Para situarnos en un terreno conceptual mas o menos común, cabe definir
a la violencia, en una acepción elemental, como un ejercicio
intencional de la fuerza (física o mental) por un sujeto individual o
colectivo, contra otro, también individual o colectivo, para infligir
perjuicios o imponer una voluntad. Acá se advierte el carácter
instrumental de la violencia: la violencia no es un fin en sí mismo; la
violencia es un medio al servicio de un fin. La censura a las acciones
“beligerantes” olvida que la violencia no es indeseable por sí sola. El
cuestionamiento debe estar dirigido a los fines que persigue la
violencia. No es equiparable el uso de la violencia contra personas
(máxime en una relación de poder tan canallescamente desigual) con los
actos “violentos” (nótese el entrecomillado) cuyo blanco son los
símbolos del poder político. (Glosa marginal: por una sencilla falta de
correlatividad, es insostenible la trillada aseveración de que “el
fuego no se combate con fuego”). No se puede descalificar o avalar una
acción en abstracto. Es preciso valorarla a la luz de un proceso de
lucha, en estrecha relación con los objetivos de un movimiento.
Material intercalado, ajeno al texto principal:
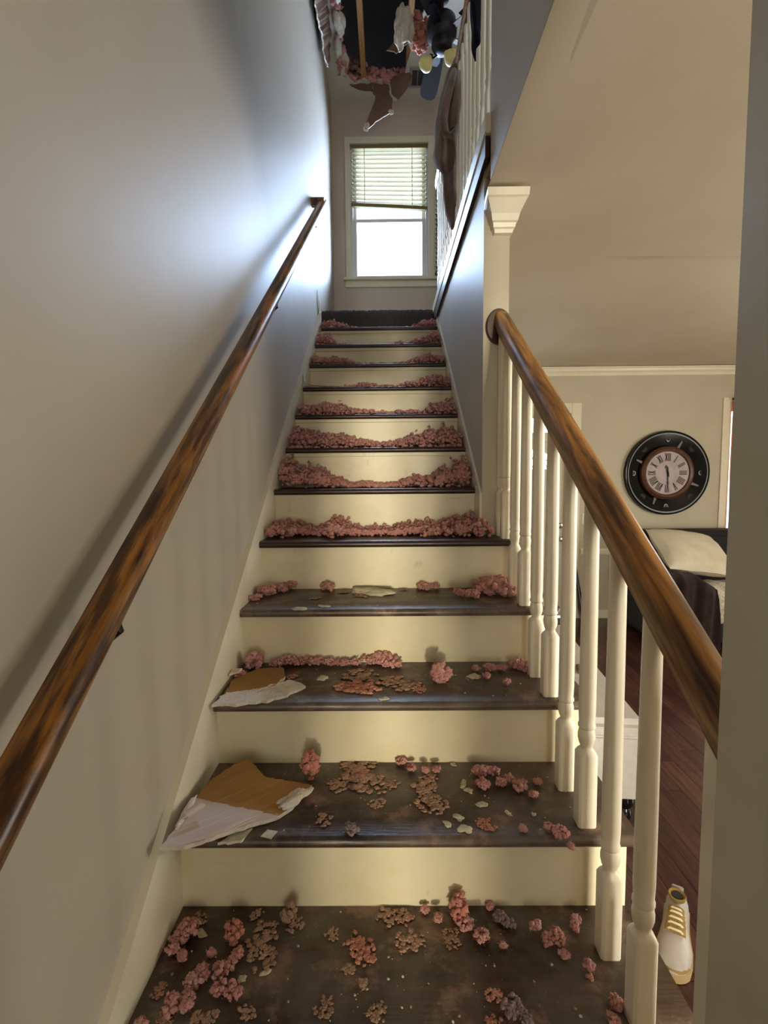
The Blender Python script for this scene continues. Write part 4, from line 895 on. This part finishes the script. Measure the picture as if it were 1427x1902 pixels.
for i, (dx, dy, dz) in enumerate(((-.095, .075, -.05), (.055, -.02, -.085))):
    c_ = FC + Vector((dx, dy, dz)); ax = Vector((dx, dy, -.06)).normalized()
    MB().tube([FC + Vector((0, 0, -.03)), FC + Vector((dx * .5, dy * .5, -.045)), c_ - ax * .035], .008, 8).build('light_arm', fan_dark, fan)
    u = ax.orthogonal().normalized(); v_ = ax.cross(u); rings = []
    for (r, t_) in ((.018, -.045), (.022, -.035), (.036, -.02), (.047, .0), (.050, .018), (.045, .034), (.030, .047), (.008, .053)):
        rings.append([c_ + ax * t_ + (u * math.cos(2 * math.pi * j / 20) + v_ * math.sin(2 * math.pi * j / 20)) * r for j in range(20)])
    MB().loft(rings).build('light_shade', shade_glass, fan, smooth=True)

# ------------------------------------------------------------------ garments over the upper railing
def garment(prof, y0, seed, nj=44, thick=.05, fold=.016):
    """prof: (z, xmin, xmax, ydepth) from top to bottom; closed folded cross-sections"""
    rings = []; zs = [p[0] for p in prof][::-1]; cols = [[p[i] for p in prof][::-1] for i in (1, 2, 3)]
    for z in np.linspace(prof[0][0], prof[-1][0], 34):
        xa, xb, dy = [np.interp(z, zs, c_) for c_ in cols]; ring = []
        for j in range(nj):
            a = 2 * math.pi * j / nj; u = math.cos(a); w_ = math.sin(a)
            x = (xa + xb) / 2 + (xb - xa) / 2 * (abs(u) ** .8) * (1 if u > 0 else -1)
            y = y0 + dy * (abs(w_) ** .7) * (1 if w_ > 0 else -1)
            k_ = math.sin(x * 95 + seed + 2.2 * math.sin(z * 6 + seed)) * fold * min(1, (xb - xa) / .06)
            y += k_ + wob((x, y, z), 9, .02, seed); x += wob((x, y, z), 11, .012, seed + 4)
            ring.append((x, y, z))
        rings.append(ring)
    return MB().loft(rings)
gm = empty('hanging_coat', (.81, 2.15, 2.38), 'brown fleece coat slung over the upper railing, sleeves hanging down', 'coat')
garment([(3.215, .845, .905, .07), (3.16, .82, .915, .085), (3.05, .79, .90, .09), (2.92, .765, .89, .08), (2.78, .75, .87, .075), (2.70, .765, .865, .06), (2.66, .79, .85, .04)], 2.12, 1.0).build('body', coat_brown, gm, smooth=True)
garment([(2.90, .80, .885, .05), (2.76, .80, .88, .055), (2.66, .80, .882, .05), (2.56, .81, .885, .045), (2.47, .825, .885, .04), (2.41, .845, .882, .03), (2.385, .855, .875, .015)], 2.16, 4.0).build('lower_sleeve', coat_brown, gm, smooth=True)
MB().tube([(.845, 2.0, 3.10), (.825, 1.98, 3.02), (.80, 1.975, 2.93), (.785, 1.97, 2.84), (.795, 1.965, 2.77), (.822, 1.965, 2.755), (.84, 1.97, 2.81), (.852, 1.98, 2.90), (.868, 2.0, 3.0), (.872, 2.02, 3.1)], [.016, .02, .022, .022, .02, .018, .02, .024, .024, .02], 12).build('folded_sleeve', coat_brown, gm, smooth=True)
g2 = garment([(3.205, .85, .915, .05), (3.15, .845, .91, .06), (3.0, .845, .90, .055), (2.9, .85, .895, .05), (2.82, .856, .888, .04), (2.775, .864, .88, .02)], 1.50, 7.0, fold=.006)
tag(g2.build('hanging_garment', coat_navy, smooth=True), 'navy garment hanging over the upper railing at the top of the picture', 'clothing')

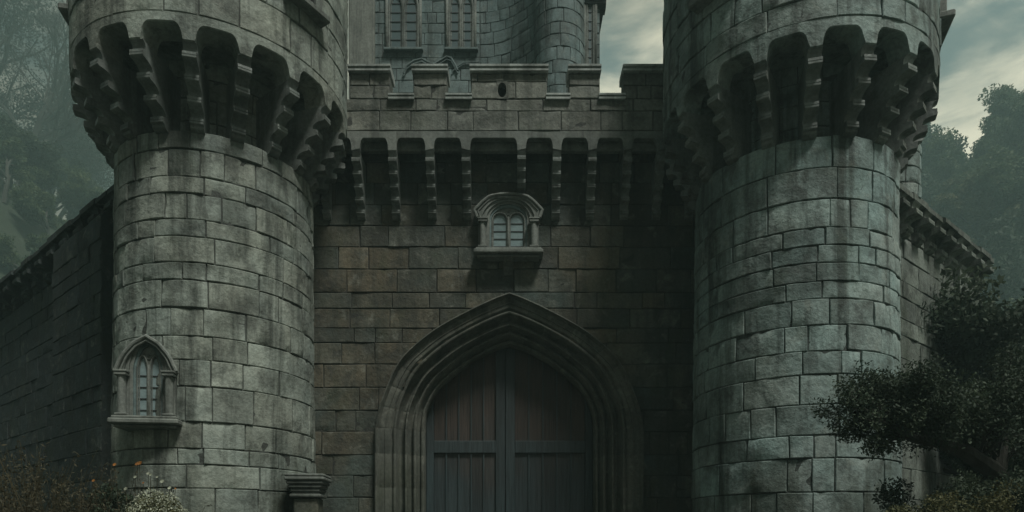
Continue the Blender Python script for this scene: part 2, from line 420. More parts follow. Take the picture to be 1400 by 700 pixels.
# ------------------------------------------------------------------ round towers
def round_tower(label, ax, ay, r, r2, dz, phase, mat, seed):
    rnd = random.Random(seed); random.seed(seed)
    t = thing('round_tower', label, 'tower', (ax, ay, 0), 0, 'round towers flanking the gate')
    zt = 10.12+dz; z_sp, z_ar, z_dr = 11.42+dz, 11.76+dz, 11.95+dz
    rad = lambda z: r*(1+.042*(1-z/9.9))
    P = cyl(0, 0, rad); rn = rad(0)
    mb = MB(); zs = courses(0, zt, .535, rnd)
    masonry(mb, P, -math.pi*rn, math.pi*rn, zs, .95, rnd, seg=.16, wrap=True, proud=.03)
    ids = [mb.vert((math.sin(2*math.pi*i/48)*(r-.01), -math.cos(2*math.pi*i/48)*(r-.01), zt-.004)) for i in range(48)]; mb.face(ids, (.4, .5, 0))
    mb.build('shaft', mat, t)
    mb = MB(); P1 = cyl(0, 0, lambda z: r-.42); zs = [zt, zt+.45, zt+.95, zt+1.4, z_dr-.05]
    masonry(mb, P1, -math.pi*r, math.pi*r, zs, .9, rnd, seg=.16, wrap=True)
    mb.build('machicolation_wall', mat, t)
    # corbels
    n = 18; prof = corbel_profile(zt-.06, z_sp, r2-r-.03, 4, nose=.13, back=-.5); w = .265
    base = None
    for k in range(n):
        th = phase+2*math.pi*k/n
        if base is None or k % 6 == 0: base = make_corbel(prof, w, M['corbel'], t, th, r); continue
        c = base.copy(); col.objects.link(c); c.parent = t; c.rotation_euler = (0, 0, th+rnd.uniform(-.008, .008)); c.scale = (rnd.uniform(.9, 1.08), 1, 1)
    # arcaded ring over the corbels
    mb = MB(); m_ = n*28; ro, ri = r2, r+.30
    pitch = 2*math.pi*r2/n; hb = (pitch-w)/2-.0
    def zlow(s):                     # s distance from bay centre along the rim
        a = abs(s)
        if a >= hb: return z_sp
        c = .17
        if a <= hb-c: return z_ar
        q = (a-(hb-c))/c; return z_sp+.05+(z_ar-z_sp-.05)*math.sqrt(max(0, 1-q*q))
    rows = []
    for i in range(m_):
        th = 2*math.pi*i/m_; bay = ((th-phase)/(2*math.pi/n)) % 1.0
        zl = zlow((bay-.5)*pitch); s, c = math.sin(th), -math.cos(th); tt = .5
        rows.append([mb.vert((s*rr, c*rr, z)) for rr, z in ((ro, z_dr), (ro, zl+.02), (ro-.02, zl), (ri, zl), (ri, z_dr))])
    for i in range(m_):
        a, b = rows[i], rows[(i+1) % m_]; bi = int(((2*math.pi*(i+.5)/m_-phase)/(2*math.pi/n)+.5) % n)
        t3 = (random.Random(seed*31+bi).random()*.6+.2, random.Random(seed*37+bi).random(), 0)
        for k in range(5): mb.face((a[k], a[(k+1) % 5], b[(k+1) % 5], b[k]), t3, k == 0)
    mb.build('machicolation_arcade', mat, t)
    # drum
    ztop = 16.4+dz; Pd = cyl(0, 0, lambda z: r2)
    mb = MB(); zs = courses(z_dr, ztop, .56, rnd)
    masonry(mb, Pd, -math.pi*r2, math.pi*r2, zs, 1.15, rnd, seg=.17, wrap=True, proud=.028)
    # floor of the fighting chamber and roof deck close the drum
    for z in (z_dr-.06, ztop-.05):
        ids = [mb.vert((math.sin(2*math.pi*i/48)*(r2-.04), -math.cos(2*math.pi*i/48)*(r2-.04), z)) for i in range(48)]; mb.face(ids, (.3, .5, 0))
    mb.build('drum', mat, t, fix=False)
    # crown of merlons above (only just out of frame)
    for k in range(14):
        mb = MB(); Pm = cyl(0, 0, lambda z: r2)
        u0 = (k/14)*2*math.pi*r2; uw = 2*math.pi*r2/14*.6
        block(mb, Pm, u0, u0+uw, ztop, ztop+.95, rnd, .17, .01)
        ids = []
        Q = [cyl(0, 0, lambda z: r2)(u0+uw*i/4, ztop+.94, d) for d in (-.5, -.0) for i in (range(5) if d else range(4, -1, -1))]
        mb.face([mb.vert(q) for q in Q], (.5, .5, 0))
        Q0 = [cyl(0, 0, lambda z: r2)(u0+uw*i/4, zz, -.5) for zz in (ztop, ztop+.94) for i in (range(5) if zz == ztop else range(4, -1, -1))]
        mb.face([mb.vert(q) for q in Q0], (.5, .5, 0))
        for e in (0, uw):
            mb.face([mb.vert(Pm(u0+e, zz, d)) for zz, d in ((ztop, -.5), (ztop, 0), (ztop+.94, 0), (ztop+.94, -.5))], (.5, .5, 0))
        mb.build('merlon', mat, t, fix=False)
    return t, rad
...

Censurar un hecho o acto por lo que parece, y no por lo que significa
en una coyuntura concreta, es reproducir el prejuicio o ardid
discursivo del poder.
Es falso que la presencia de
“encapuchados” aumenta la probabilidad de infiltración de los agentes
del Estado. En los movimientos pacifistas no faltan nunca los
infiltrados, que se ocupan de llevar la protesta hacia escenarios de
nula efectividad política.
También es falsa la disyuntiva
lucha pacífica-lucha violenta. El pacifismo puede ser violento en su
impacto institucional, provocando una ruptura de los procedimientos
rutinarios. Y la violencia puede ser pacifista cuando consigue dirimir
un conflicto y restablecer una paz socialmente deseable. La cuestión
reside en valorar el uso de un método u otro en función de los fines
que persigue. No es accidental que la violencia requiera siempre de una
justificación: esa justificación es el fin; la violencia es sólo el
medio.
En este sentido, es preciso evitar las discusiones
infértiles sostenidas en asideros prejuiciosos. Ignorar los relatos de
la prensa tradicional es un imperativo ciudadano categórico. Es allí
donde se incuba la tergiversación de la realidad, y el germen de la
desmovilización social. La siguiente secuencia de titulares da cuenta
de este artificio: “Encapuchados bloquean Insurgentes sur en protesta
por desaparecidos”; “Encapuchados exigen liberación de presos
políticos; bloquean Tlalpan”; “Encapuchados prenden fuego a unidad de
Metrobus frente a CU”; “Encapuchados vandalizan Insurgentes”; “Toman
encapuchados estaciones de radio en Chilpancingo”; “Jóvenes
encapuchados bloquean las instalaciones de la preparatoria”;
“Encapuchados rociaron gasolina e incendiaron la puerta de Palacio de
Gobierno”.
Para abordar la pertinencia de la violencia, y
abocarse a un análisis desprejuiciado, es preciso trasladarse al
terreno político. En efecto, la política comprende estos dos aspectos
inseparables: el ideológico-valorativo (fines), y el
práctico-instrumental (medios). La justificación debe buscarse en los
fines. No nos podemos permitir censurar los medios –o la violencia– en
abstracto, sin consideración de la realidad concreta.
El
relato de los “encapuchados” es un caballo de Troya mediático, es
decir, un engaño destructivo que tiene como propósito plantar la
semilla de la división; fracturar, desmovilizar, criminalizar la
protesta, y justificar una eventual represión de Estado.